Is it fair to judge a restaurant on a lone visit or a single meal? No, but what food review is fair? The average food review is written by some haughty food elitist making his opinion sound more important than that of the average Joe. He makes multiple visits and performs an analysis of the service, the details, and the consistency. He angles his article to the patrons who label themselves “foodies”, his peers in food appreciation.

We, as chefs, love foodies because they line our pockets. They try our specials. They order multiple courses. We also show them disdain because they write amateur reviews on Yelp and tell us how to do our jobs, when they have no educational background or credentials making them qualified to do so. They watch endless hours of cooking shows and throw elaborate dinner parties for their friends, telling themselves they know better. They buy these reviews as gospel, and believe them to be ruthless.
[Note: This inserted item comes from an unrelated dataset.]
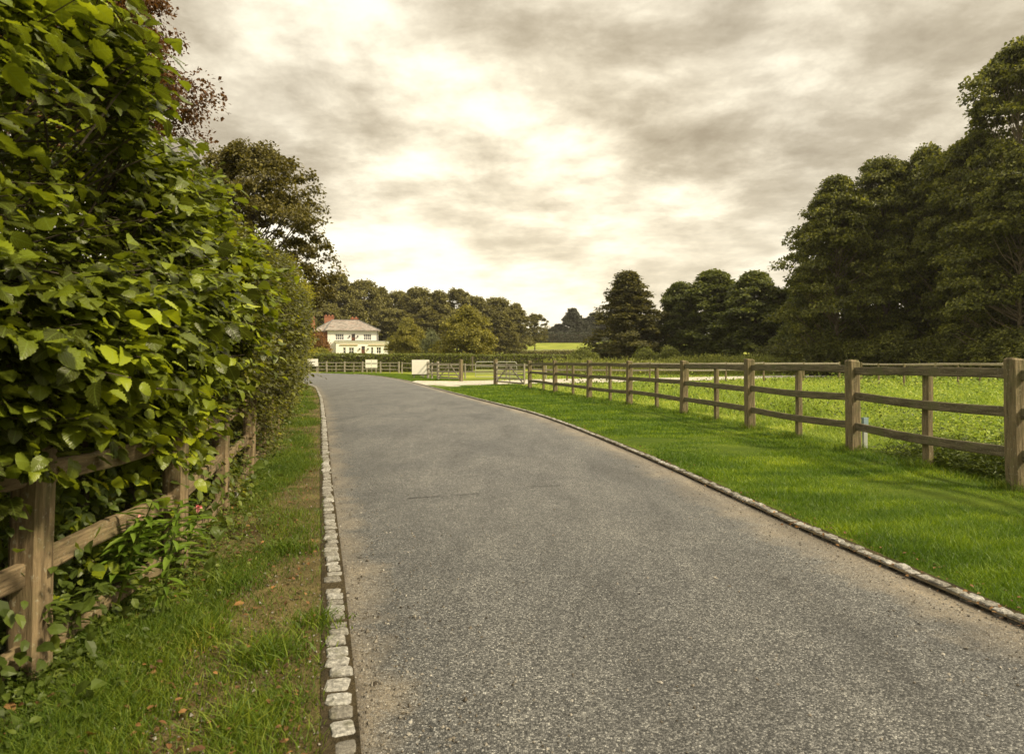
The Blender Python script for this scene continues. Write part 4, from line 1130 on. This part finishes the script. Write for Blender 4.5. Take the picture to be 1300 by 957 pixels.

So the reviewer gave the restaurant a second, maybe a third chance to prove their worthiness of a positive review. What good does that do the average diner? The dictionary defines a foodie as “a person having an enthusiastic interest in the preparation and consumption of good food”. I feel I’m justified in saying that any person choosing to eat at a restaurant, no matter the caliber of that restaurant, is hoping for a good meal and quality service. Despite being perhaps less enlightened than your upper class gastronome, their opinion is actually more ruthless: if they have one bad experience, they ain’t comin’ back. Chefs, with all our knowledge and experience, still often fall into this category of diner. We work long hours, we only get one day off, and we’re not wasting our free time patronizing a restaurant where our water glass is never refilled, the burger is mediocre, and there’s no toilet paper in the bathroom.


It is with this class of diner in mind that I begin the “Average Jo” series, a simple, comprehensive first-impressionistic guide to restaurants that asks the question, “Would I come back here?”